## PROBLEM TO SOLVE
Leaving out all pictures, please print only the lines from the one containing "Write the bpy" through the one containing "return tuple(((v/255)/12.92 if".

## 3D scene scripts
—————

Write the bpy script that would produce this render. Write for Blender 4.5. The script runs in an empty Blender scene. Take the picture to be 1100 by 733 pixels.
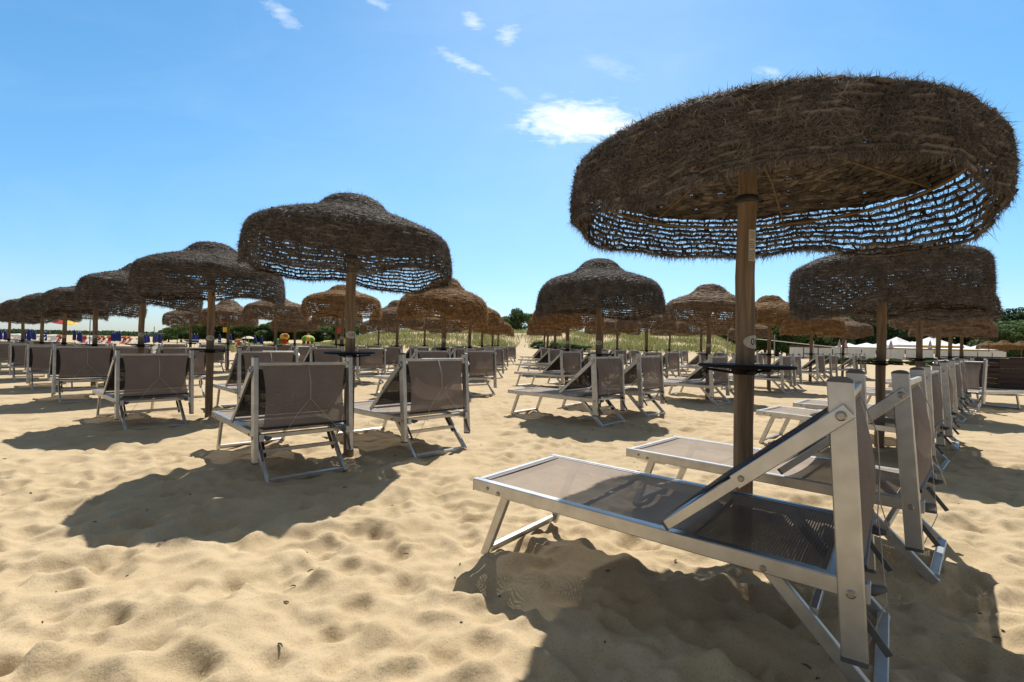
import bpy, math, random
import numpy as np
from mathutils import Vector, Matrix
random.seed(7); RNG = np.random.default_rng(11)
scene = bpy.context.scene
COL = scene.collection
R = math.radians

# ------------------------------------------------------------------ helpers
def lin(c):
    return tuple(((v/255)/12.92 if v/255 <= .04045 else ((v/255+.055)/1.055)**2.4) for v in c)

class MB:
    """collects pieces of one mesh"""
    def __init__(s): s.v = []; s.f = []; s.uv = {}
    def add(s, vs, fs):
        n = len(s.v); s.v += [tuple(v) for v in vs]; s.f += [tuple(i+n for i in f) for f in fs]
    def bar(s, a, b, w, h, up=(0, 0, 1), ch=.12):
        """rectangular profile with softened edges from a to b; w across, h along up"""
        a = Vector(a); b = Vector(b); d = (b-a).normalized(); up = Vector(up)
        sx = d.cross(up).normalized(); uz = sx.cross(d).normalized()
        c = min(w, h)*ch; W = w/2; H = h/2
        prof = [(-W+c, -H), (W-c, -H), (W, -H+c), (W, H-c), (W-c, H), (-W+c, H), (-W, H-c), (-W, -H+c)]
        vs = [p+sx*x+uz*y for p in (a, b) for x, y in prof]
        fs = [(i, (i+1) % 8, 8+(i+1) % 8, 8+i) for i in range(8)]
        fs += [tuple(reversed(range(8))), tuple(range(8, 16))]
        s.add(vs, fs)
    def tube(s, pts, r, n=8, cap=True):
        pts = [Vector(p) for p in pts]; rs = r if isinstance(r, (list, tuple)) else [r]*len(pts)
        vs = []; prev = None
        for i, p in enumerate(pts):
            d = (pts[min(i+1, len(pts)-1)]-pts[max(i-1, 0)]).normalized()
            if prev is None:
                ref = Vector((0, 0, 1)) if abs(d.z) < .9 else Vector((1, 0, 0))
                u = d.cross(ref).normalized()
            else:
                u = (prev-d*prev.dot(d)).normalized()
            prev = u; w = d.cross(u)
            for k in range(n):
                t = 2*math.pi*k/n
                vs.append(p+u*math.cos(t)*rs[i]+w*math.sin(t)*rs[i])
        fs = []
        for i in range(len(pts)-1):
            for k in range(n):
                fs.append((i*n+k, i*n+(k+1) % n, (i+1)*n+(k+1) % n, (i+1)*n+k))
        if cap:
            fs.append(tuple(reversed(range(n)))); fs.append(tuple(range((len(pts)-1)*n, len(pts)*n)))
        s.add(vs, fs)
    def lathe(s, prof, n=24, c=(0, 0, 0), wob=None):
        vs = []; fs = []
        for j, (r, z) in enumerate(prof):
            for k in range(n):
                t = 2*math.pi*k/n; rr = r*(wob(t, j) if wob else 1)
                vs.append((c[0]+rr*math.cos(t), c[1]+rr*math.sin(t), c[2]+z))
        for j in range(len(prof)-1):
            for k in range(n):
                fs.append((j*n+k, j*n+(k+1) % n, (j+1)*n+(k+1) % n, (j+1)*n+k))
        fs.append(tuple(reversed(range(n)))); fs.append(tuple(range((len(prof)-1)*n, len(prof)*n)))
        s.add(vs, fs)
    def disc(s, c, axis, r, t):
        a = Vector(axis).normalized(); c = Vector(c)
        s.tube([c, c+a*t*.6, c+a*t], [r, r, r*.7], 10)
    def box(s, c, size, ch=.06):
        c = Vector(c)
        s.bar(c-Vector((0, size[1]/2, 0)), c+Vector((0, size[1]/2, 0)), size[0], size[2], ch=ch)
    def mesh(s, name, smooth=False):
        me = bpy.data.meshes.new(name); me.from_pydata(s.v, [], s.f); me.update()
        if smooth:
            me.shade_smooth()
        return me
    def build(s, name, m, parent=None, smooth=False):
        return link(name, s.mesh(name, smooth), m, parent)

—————

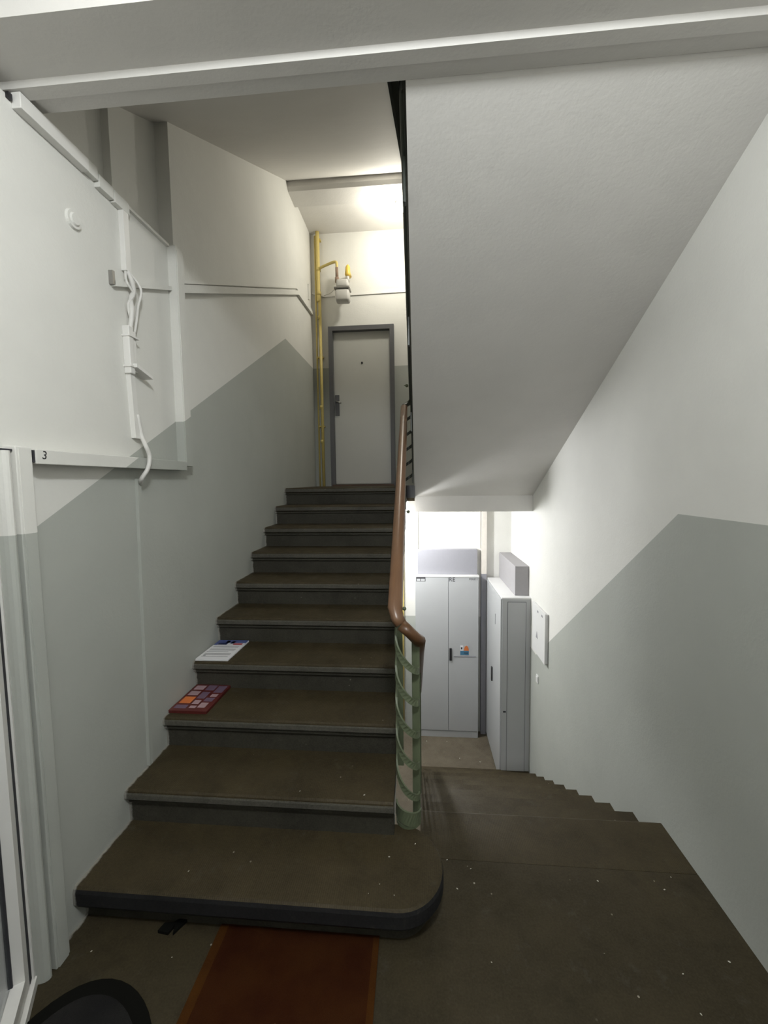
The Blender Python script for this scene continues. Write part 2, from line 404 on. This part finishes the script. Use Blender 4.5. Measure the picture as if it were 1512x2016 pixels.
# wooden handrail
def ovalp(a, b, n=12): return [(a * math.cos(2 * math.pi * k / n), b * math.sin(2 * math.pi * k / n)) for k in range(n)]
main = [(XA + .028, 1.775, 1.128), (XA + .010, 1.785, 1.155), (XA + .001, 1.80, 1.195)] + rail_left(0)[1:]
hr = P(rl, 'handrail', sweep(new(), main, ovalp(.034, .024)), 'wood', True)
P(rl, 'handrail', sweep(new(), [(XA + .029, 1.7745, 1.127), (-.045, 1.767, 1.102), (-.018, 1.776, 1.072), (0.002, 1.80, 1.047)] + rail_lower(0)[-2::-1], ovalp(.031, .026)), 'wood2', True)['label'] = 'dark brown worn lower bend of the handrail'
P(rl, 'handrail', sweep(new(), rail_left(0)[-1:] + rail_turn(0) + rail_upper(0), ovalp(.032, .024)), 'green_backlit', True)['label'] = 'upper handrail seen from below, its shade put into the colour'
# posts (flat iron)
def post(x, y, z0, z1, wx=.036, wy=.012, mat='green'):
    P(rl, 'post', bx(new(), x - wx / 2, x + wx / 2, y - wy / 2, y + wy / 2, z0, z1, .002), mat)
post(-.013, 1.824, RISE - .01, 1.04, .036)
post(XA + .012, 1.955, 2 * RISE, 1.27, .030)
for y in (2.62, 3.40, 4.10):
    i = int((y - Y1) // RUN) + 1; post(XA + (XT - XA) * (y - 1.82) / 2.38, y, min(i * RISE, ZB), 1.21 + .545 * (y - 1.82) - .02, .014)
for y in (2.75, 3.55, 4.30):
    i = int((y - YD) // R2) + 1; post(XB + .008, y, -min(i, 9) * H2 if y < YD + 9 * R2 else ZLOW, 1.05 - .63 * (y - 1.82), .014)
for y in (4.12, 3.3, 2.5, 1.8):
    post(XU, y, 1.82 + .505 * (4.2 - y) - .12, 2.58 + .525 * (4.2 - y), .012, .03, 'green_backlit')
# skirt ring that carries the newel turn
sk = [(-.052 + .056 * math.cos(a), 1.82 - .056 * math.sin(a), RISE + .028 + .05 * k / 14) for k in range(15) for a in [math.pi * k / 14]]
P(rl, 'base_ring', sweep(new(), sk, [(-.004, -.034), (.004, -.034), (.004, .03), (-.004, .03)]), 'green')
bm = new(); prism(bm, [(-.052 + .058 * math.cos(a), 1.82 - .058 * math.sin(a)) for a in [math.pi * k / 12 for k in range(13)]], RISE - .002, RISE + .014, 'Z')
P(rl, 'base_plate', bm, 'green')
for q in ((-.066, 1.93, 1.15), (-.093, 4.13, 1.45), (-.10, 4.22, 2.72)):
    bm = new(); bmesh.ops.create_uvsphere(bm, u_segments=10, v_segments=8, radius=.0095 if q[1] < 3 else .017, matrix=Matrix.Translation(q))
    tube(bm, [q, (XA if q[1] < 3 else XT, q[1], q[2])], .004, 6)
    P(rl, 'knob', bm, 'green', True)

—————

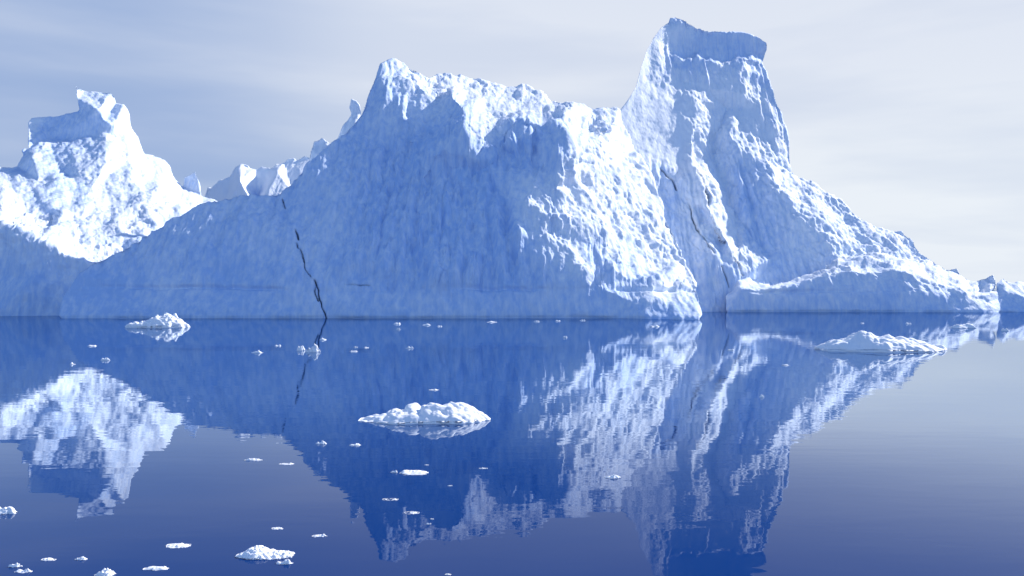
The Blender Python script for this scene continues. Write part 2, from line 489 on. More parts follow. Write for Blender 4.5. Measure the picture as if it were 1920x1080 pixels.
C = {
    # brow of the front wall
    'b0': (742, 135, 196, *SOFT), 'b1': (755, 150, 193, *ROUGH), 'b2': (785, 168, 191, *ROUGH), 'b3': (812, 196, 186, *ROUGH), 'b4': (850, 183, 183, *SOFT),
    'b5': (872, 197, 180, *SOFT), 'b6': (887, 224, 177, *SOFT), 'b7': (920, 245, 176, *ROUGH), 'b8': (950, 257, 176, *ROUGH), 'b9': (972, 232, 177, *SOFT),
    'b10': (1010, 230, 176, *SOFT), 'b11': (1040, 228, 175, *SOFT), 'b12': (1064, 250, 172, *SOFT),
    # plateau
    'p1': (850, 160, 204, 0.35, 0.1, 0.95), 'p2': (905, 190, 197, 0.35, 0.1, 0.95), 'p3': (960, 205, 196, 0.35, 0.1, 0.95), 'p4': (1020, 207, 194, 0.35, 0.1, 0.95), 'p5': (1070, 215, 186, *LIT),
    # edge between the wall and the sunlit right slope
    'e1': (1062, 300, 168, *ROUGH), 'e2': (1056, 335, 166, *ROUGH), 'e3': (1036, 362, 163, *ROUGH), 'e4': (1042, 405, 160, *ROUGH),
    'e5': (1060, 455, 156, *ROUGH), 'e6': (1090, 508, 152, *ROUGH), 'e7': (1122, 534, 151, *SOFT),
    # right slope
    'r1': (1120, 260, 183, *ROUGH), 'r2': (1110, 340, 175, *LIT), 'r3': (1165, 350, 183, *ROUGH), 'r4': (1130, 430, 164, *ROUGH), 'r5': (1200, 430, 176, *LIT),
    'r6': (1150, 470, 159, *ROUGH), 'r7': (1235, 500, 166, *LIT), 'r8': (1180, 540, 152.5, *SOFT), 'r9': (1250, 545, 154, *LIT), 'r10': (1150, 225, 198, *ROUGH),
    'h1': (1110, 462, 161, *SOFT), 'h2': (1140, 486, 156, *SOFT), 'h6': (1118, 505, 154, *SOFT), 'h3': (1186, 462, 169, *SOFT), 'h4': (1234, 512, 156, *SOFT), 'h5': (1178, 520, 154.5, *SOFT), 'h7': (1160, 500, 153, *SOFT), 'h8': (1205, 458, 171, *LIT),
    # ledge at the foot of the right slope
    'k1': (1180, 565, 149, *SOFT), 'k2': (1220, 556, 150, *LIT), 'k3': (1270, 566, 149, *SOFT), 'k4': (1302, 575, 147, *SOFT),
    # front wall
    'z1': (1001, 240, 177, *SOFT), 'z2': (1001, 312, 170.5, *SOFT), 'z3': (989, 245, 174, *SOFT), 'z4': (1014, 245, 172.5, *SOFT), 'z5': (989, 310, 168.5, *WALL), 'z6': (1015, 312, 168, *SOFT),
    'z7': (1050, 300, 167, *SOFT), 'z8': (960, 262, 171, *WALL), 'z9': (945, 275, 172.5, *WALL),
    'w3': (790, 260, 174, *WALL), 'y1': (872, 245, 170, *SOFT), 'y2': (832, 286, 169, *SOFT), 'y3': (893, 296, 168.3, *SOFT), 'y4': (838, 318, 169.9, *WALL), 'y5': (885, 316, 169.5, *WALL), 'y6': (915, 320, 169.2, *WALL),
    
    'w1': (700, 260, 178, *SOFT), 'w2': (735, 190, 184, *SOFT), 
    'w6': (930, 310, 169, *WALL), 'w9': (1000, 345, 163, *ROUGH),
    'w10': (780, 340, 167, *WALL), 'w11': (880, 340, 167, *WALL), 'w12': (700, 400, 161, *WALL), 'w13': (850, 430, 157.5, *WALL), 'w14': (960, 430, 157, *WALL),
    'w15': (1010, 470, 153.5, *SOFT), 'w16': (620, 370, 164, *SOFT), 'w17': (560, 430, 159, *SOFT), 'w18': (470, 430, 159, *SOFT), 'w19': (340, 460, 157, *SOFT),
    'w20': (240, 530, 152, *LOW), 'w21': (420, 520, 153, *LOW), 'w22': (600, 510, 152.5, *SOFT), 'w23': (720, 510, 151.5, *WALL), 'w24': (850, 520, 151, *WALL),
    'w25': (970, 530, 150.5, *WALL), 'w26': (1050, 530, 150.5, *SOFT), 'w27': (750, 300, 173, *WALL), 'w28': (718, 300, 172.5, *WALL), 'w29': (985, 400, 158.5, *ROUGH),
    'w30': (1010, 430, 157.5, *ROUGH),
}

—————

## SOLUTION
Write the bpy script that would produce this render. Write for Blender 4.5. The script runs in an empty Blender scene. Take the picture to be 1100 by 733 pixels.
import bpy, math, random
import numpy as np
from mathutils import Vector, Matrix
random.seed(7); RNG = np.random.default_rng(11)
scene = bpy.context.scene
COL = scene.collection
R = math.radians

# ------------------------------------------------------------------ helpers
def lin(c):
    return tuple(((v/255)/12.92 if v/255 <= .04045 else ((v/255+.055)/1.055)**2.4) for v in c)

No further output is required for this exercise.